2020年3月17日(火) 16:55 〜 17:30 O会場 (共通講義棟 S棟3F S-34)

座長:豊川 弘之(産総研)

16:55 〜 17:10

[2O16] 粒子輸送シミュレーション計算を利用した中性子共鳴吸収分光法による温度解析法の改善

*貞永 直樹1、佐藤 博隆1、加美山 隆1 (1. 北大)

キーワード:パルス中性子、中性子共鳴吸収、温度測定、粒子輸送シミュレーション計算、PHITS

中性子共鳴吸収分光法による温度測定法は、透過中性子または捕獲γ線の計数と中性子TOF法を組み合わせることで得られる中性子共鳴吸収スペクトルをプロファイル解析することで、核種の温度情報を取得する手法である。
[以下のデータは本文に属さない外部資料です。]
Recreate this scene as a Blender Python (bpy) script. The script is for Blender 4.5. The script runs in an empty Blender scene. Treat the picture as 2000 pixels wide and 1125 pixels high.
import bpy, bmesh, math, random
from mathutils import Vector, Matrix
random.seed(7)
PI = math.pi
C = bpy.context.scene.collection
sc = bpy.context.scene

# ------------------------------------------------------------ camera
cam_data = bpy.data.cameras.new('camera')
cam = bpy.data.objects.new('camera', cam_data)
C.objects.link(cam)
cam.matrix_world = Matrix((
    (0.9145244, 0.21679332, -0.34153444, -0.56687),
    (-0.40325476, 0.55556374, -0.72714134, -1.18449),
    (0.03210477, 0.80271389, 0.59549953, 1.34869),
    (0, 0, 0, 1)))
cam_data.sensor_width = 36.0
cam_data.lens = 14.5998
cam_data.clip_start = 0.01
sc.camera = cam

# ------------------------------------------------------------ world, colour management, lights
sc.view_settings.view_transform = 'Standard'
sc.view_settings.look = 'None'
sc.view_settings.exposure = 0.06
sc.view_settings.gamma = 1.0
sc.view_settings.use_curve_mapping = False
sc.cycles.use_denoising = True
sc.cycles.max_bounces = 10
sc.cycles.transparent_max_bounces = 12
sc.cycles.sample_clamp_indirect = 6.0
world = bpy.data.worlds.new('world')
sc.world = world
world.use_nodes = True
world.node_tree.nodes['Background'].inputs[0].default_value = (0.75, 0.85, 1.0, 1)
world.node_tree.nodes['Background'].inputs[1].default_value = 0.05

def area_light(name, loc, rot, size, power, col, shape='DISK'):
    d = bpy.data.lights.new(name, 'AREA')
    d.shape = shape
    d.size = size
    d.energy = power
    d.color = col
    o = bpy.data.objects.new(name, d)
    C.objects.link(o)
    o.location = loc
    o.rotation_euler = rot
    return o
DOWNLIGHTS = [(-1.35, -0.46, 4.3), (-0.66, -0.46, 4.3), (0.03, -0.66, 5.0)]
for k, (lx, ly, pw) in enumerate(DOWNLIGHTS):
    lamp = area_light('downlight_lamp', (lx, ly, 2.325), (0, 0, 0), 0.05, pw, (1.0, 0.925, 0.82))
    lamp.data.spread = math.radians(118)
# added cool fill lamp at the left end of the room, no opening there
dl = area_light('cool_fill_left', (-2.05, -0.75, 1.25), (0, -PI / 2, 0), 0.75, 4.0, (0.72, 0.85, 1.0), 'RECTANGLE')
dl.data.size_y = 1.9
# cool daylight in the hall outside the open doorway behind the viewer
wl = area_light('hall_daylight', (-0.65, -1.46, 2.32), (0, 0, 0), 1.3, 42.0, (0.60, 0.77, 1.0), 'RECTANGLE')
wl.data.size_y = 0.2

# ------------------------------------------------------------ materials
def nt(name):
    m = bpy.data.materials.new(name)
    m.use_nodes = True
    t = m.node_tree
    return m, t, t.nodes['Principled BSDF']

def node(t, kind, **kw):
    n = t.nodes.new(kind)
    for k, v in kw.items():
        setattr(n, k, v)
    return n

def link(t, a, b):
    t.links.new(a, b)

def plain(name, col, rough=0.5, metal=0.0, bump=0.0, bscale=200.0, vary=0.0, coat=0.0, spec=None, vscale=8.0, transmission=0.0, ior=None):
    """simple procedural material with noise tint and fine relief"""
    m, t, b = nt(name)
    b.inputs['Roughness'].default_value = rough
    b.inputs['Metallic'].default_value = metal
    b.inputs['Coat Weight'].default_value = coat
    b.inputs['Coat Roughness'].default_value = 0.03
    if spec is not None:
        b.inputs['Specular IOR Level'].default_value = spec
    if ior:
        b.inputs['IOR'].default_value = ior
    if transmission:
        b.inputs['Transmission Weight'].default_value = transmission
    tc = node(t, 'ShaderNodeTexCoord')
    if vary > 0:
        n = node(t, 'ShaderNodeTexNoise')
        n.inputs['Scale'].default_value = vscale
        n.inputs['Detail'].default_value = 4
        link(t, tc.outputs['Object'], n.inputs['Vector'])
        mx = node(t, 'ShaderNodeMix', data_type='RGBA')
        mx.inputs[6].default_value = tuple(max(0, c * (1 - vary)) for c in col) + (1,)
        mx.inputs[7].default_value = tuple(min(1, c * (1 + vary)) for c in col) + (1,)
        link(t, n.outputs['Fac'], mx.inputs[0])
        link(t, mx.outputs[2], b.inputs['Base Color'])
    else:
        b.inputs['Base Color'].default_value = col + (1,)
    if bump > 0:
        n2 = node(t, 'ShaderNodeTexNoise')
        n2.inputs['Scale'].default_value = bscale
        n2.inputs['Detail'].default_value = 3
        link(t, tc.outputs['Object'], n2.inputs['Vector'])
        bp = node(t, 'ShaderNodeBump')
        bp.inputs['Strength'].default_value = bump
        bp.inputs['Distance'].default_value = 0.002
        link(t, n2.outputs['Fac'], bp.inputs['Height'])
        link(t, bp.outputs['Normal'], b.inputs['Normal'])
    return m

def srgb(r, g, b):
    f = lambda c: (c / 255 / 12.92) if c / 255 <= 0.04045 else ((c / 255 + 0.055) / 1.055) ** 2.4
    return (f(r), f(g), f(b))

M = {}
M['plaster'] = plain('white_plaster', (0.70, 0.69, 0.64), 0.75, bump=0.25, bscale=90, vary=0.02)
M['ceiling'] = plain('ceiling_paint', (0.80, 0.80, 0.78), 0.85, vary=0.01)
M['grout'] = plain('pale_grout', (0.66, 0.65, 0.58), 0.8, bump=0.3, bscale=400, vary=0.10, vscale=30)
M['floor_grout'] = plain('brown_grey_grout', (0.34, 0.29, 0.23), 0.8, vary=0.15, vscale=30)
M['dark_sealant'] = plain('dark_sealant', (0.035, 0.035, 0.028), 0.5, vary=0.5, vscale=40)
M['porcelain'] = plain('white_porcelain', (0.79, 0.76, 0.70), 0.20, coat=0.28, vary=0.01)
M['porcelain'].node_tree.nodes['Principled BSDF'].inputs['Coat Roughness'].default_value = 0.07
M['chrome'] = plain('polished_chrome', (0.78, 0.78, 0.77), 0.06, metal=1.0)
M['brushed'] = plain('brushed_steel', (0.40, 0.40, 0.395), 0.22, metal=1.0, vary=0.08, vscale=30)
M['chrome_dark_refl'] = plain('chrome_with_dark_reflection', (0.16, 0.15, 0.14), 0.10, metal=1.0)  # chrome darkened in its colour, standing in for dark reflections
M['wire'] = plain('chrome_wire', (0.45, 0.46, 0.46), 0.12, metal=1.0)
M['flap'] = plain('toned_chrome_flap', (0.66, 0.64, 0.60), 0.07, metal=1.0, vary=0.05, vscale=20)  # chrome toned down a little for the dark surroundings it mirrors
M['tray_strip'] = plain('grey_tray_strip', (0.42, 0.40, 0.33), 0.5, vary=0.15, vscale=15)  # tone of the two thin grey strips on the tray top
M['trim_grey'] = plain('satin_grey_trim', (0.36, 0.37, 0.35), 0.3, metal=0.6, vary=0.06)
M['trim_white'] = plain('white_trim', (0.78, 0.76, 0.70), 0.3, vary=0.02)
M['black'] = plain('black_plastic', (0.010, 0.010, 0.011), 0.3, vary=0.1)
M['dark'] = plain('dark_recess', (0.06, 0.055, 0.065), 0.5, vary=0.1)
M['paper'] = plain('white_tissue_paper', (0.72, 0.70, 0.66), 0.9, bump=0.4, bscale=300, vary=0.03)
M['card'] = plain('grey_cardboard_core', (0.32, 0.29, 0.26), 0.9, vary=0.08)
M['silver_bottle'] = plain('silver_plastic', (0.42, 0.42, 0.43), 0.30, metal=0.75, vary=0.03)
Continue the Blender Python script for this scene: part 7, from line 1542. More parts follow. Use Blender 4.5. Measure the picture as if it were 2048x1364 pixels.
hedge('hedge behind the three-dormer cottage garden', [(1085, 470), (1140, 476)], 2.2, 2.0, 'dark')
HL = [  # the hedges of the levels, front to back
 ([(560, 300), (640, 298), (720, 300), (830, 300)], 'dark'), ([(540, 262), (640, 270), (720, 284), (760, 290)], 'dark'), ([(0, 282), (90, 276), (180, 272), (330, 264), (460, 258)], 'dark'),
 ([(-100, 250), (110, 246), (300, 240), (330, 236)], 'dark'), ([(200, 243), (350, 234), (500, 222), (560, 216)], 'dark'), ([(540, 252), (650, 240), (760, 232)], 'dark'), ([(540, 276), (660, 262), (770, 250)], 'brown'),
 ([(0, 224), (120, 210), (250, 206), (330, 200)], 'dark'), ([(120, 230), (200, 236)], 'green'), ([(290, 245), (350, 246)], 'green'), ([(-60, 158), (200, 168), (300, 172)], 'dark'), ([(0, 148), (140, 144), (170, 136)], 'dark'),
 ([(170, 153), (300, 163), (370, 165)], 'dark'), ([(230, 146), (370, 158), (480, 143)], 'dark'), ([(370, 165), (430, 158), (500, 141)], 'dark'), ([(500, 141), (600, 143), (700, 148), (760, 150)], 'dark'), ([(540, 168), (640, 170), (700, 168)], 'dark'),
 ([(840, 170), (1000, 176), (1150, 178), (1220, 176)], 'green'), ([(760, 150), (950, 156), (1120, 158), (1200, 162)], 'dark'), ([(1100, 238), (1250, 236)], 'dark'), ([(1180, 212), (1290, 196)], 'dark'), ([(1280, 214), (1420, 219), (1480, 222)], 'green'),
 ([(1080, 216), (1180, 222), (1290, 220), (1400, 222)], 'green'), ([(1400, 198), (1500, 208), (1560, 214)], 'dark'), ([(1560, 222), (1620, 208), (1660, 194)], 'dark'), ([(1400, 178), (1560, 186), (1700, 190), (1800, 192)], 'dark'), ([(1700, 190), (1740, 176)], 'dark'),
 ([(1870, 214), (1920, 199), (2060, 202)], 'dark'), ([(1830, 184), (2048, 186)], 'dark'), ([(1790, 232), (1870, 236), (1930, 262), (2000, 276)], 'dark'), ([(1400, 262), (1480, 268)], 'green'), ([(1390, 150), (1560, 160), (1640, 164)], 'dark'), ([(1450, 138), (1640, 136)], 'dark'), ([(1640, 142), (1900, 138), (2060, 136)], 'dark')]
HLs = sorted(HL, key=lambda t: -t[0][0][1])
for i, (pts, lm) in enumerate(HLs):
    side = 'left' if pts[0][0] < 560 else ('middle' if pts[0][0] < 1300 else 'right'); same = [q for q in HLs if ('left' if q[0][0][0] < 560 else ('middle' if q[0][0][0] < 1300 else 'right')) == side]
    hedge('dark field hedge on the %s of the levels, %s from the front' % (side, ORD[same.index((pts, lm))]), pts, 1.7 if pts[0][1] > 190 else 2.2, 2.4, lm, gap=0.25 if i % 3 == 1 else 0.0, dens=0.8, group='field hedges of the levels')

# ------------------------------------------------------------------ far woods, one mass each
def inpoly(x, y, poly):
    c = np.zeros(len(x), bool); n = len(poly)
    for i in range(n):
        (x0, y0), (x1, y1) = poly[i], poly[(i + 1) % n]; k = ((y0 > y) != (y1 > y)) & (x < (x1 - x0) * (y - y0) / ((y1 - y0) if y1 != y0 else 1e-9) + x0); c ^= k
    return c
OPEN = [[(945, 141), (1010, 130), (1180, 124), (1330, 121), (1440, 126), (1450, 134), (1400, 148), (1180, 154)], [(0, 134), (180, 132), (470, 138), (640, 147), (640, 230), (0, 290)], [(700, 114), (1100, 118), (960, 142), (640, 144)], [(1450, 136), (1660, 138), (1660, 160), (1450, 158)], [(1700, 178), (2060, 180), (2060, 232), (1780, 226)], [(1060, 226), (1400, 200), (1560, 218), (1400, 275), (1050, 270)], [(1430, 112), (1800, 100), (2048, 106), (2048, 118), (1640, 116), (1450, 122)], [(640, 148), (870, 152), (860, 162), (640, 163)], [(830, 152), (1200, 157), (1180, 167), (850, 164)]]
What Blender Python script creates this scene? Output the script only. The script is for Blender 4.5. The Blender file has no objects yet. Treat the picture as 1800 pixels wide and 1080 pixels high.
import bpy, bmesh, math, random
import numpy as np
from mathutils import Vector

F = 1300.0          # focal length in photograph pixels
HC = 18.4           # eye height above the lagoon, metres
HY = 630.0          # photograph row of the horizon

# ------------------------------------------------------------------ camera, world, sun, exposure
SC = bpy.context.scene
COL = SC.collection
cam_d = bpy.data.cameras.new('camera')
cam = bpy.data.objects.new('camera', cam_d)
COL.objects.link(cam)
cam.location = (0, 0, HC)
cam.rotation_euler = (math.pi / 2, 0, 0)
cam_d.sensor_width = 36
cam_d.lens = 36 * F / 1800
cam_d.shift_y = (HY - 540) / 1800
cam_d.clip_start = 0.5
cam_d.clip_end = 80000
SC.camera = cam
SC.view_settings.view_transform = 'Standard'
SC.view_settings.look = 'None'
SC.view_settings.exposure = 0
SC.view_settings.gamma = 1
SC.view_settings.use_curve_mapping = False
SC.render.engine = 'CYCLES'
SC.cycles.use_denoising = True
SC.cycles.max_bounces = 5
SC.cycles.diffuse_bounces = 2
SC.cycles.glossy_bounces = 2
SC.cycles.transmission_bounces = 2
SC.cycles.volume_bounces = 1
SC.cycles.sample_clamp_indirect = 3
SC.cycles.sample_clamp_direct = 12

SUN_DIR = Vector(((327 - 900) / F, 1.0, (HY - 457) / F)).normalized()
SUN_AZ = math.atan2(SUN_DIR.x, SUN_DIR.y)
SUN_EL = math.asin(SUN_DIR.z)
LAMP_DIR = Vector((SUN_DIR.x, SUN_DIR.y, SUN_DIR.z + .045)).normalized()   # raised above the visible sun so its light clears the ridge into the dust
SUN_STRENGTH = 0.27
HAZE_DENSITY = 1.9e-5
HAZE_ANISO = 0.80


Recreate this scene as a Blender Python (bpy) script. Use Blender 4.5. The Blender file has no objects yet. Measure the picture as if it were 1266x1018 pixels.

これに関し、粒子輸送シミュレーション計算で温度依存の共鳴吸収スペクトルを計算し、共鳴吸収スペクトルの特徴点(共鳴吸収ピーク幅やスペクトル積分強度など)と試料温度の間の検量線を作成する手法を開発してきた。これまで、特徴点としてスペクトル積分強度が有望であったが、厚さが薄い試料に関してはピーク幅を使用した場合よりも正確度が低かった。本研究では、原子核のドップラー効果に加えて物質の熱膨張効果も考慮することで、スペクトル積分強度-試料温度間の検量線の正確度がより高くなることを確認した。これにより、薄い試料から中性子全吸収が起こるような厚い試料まで使用できる統一的な検量線作成法を開発できることが期待される。